### WHAT YOU ARE ASKED TO DO:
Your task is to reproduce, verbatim and without pictures, the lines from the opening of the listing through the line containing "YAW, PITCH, ROLL".
----------
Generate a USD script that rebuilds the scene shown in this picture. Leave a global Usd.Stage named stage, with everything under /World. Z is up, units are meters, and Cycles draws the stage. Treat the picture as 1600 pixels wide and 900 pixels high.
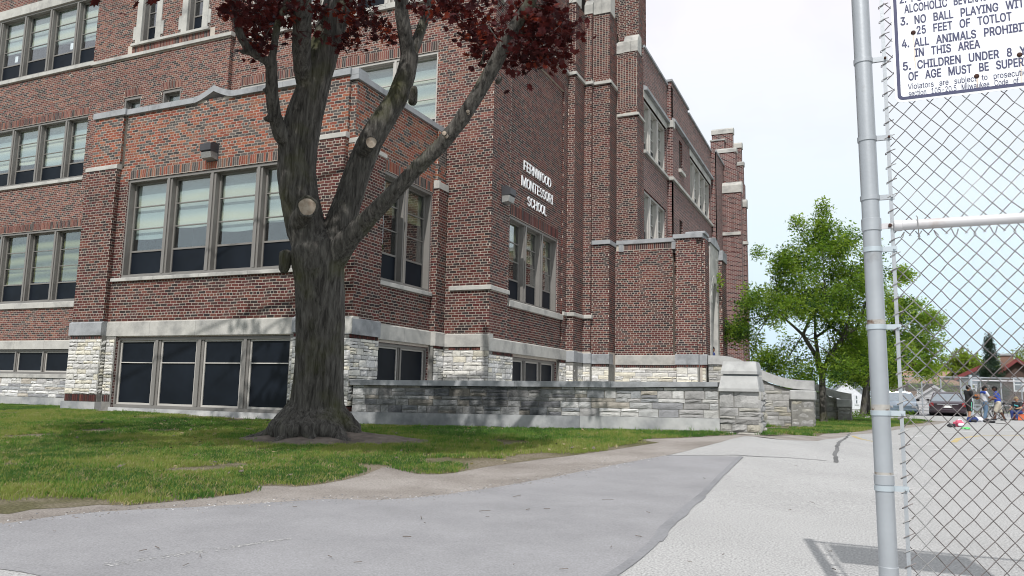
import math, random
import numpy as np
import trimesh, manifold3d, shapely
from shapely import affinity
from shapely.geometry import Polygon, Point, LineString, box as sbox
from scipy.spatial import cKDTree
from pxr import Usd, UsdGeom, UsdLux, UsdShade, Gf, Sdf, Vt
import usdkit, meshkit
from meshkit import fbm, noise

stage = Usd.Stage.CreateInMemory()
UsdGeom.SetStageUpAxis(stage, 'Z')
UsdGeom.SetStageMetersPerUnit(stage, 1.0)
UsdGeom.Xform.Define(stage, '/World')
L = '/World/Looks'
UsdGeom.Scope.Define(stage, L)

# ------------------------------------------------------------------ camera, sky, sun, exposure
H = 0.90                       # eye height above the paving by the gate; the code below measures heights from the eye
FPX = 1200.0                   # focal length in photograph pixels (1600 wide)
EXPOSURE = 0.0
SUN_EL, SHADOW_AZ = math.radians(48), math.radians(-9)
SUN_I, SKY_S = 1.0, 0.10
YAW, PITCH, ROLL = -0.42147262, 0.13211026, -0.02061905

def cam_rows():
    f = np.array([math.sin(YAW)*math.cos(PITCH), math.cos(YAW)*math.cos(PITCH), math.sin(PITCH)])
    r = np.array([math.cos(YAW), -math.sin(YAW), 0.0]); d = np.cross(f, r)
    c, s = math.cos(ROLL), math.sin(ROLL)
    return np.array([c*r+s*d, -s*r+c*d, f])
CM = cam_rows()
cam = UsdGeom.Camera.Define(stage, '/World/camera')
cam.CreateHorizontalApertureAttr(36.0); cam.CreateVerticalApertureAttr(20.25)
cam.CreateFocalLengthAttr(36.0*FPX/1600.0)
cam.CreateClippingRangeAttr(Gf.Vec2f(0.05, 5000.0))
cam.CreateExposureAttr(EXPOSURE)
r_, d_, f_ = CM
cam.AddTransformOp().Set(Gf.Matrix4d(*r_, 0, *(-d_), 0, *(-f_), 0, 0, 0, H, 1))

TO_SUN = np.array([-math.sin(SHADOW_AZ)*math.cos(SUN_EL), -math.cos(SHADOW_AZ)*math.cos(SUN_EL), math.sin(SUN_EL)])
sun = UsdLux.DistantLight.Define(stage, '/World/sun')
sun.CreateIntensityAttr(SUN_I); sun.CreateAngleAttr(0.6); sun.CreateNormalizeAttr(True)
sun.CreateColorAttr(Gf.Vec3f(1.0, 0.975, 0.945))
z_ = TO_SUN; x_ = np.cross([0, 0, 1.0], z_); x_ /= np.linalg.norm(x_); y_ = np.cross(z_, x_)
sun.AddTransformOp().Set(Gf.Matrix4d(*x_, 0, *y_, 0, *z_, 0, 0, 0, 40, 1))

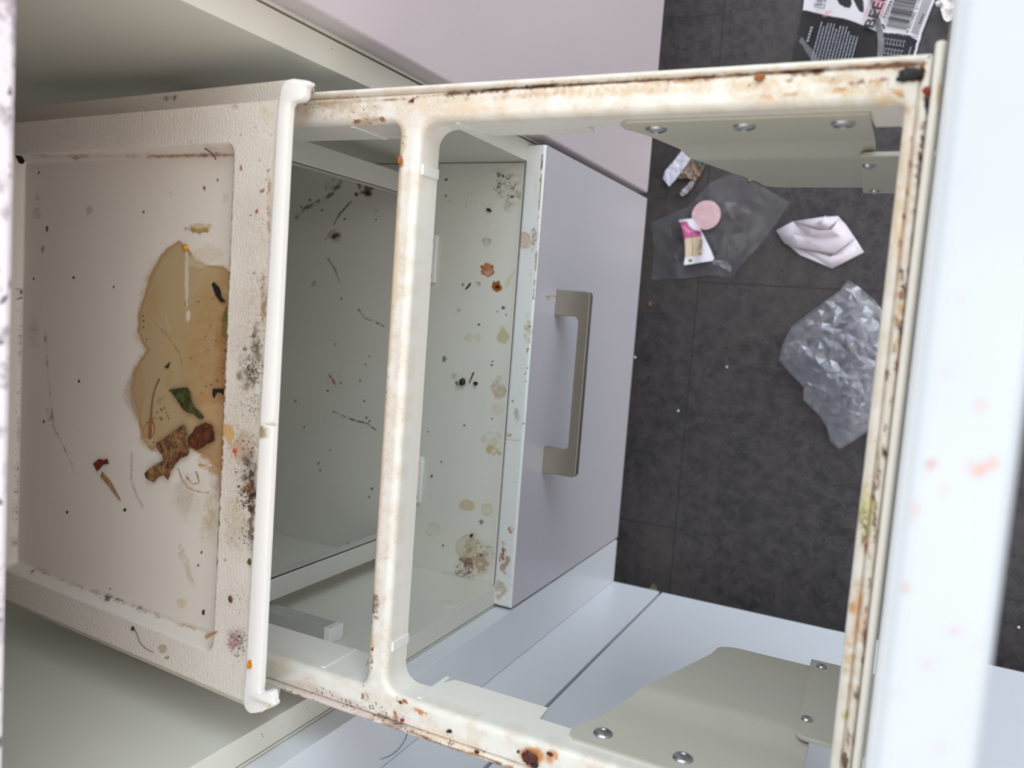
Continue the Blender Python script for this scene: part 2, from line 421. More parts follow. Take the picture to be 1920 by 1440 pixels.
----------
### RESPONSE FOR THIS EXERCISE:
Generate a USD script that rebuilds the scene shown in this picture. Leave a global Usd.Stage named stage, with everything under /World. Z is up, units are meters, and Cycles draws the stage. Treat the picture as 1600 pixels wide and 900 pixels high.
import math, random
import numpy as np
import trimesh, manifold3d, shapely
from shapely import affinity
from shapely.geometry import Polygon, Point, LineString, box as sbox
from scipy.spatial import cKDTree
from pxr import Usd, UsdGeom, UsdLux, UsdShade, Gf, Sdf, Vt
import usdkit, meshkit
from meshkit import fbm, noise

stage = Usd.Stage.CreateInMemory()
UsdGeom.SetStageUpAxis(stage, 'Z')
UsdGeom.SetStageMetersPerUnit(stage, 1.0)
UsdGeom.Xform.Define(stage, '/World')
L = '/World/Looks'
UsdGeom.Scope.Define(stage, L)

# ------------------------------------------------------------------ camera, sky, sun, exposure
H = 0.90                       # eye height above the paving by the gate; the code below measures heights from the eye
FPX = 1200.0                   # focal length in photograph pixels (1600 wide)
EXPOSURE = 0.0
SUN_EL, SHADOW_AZ = math.radians(48), math.radians(-9)
SUN_I, SKY_S = 1.0, 0.10
YAW, PITCH, ROLL = -0.42147262, 0.13211026, -0.02061905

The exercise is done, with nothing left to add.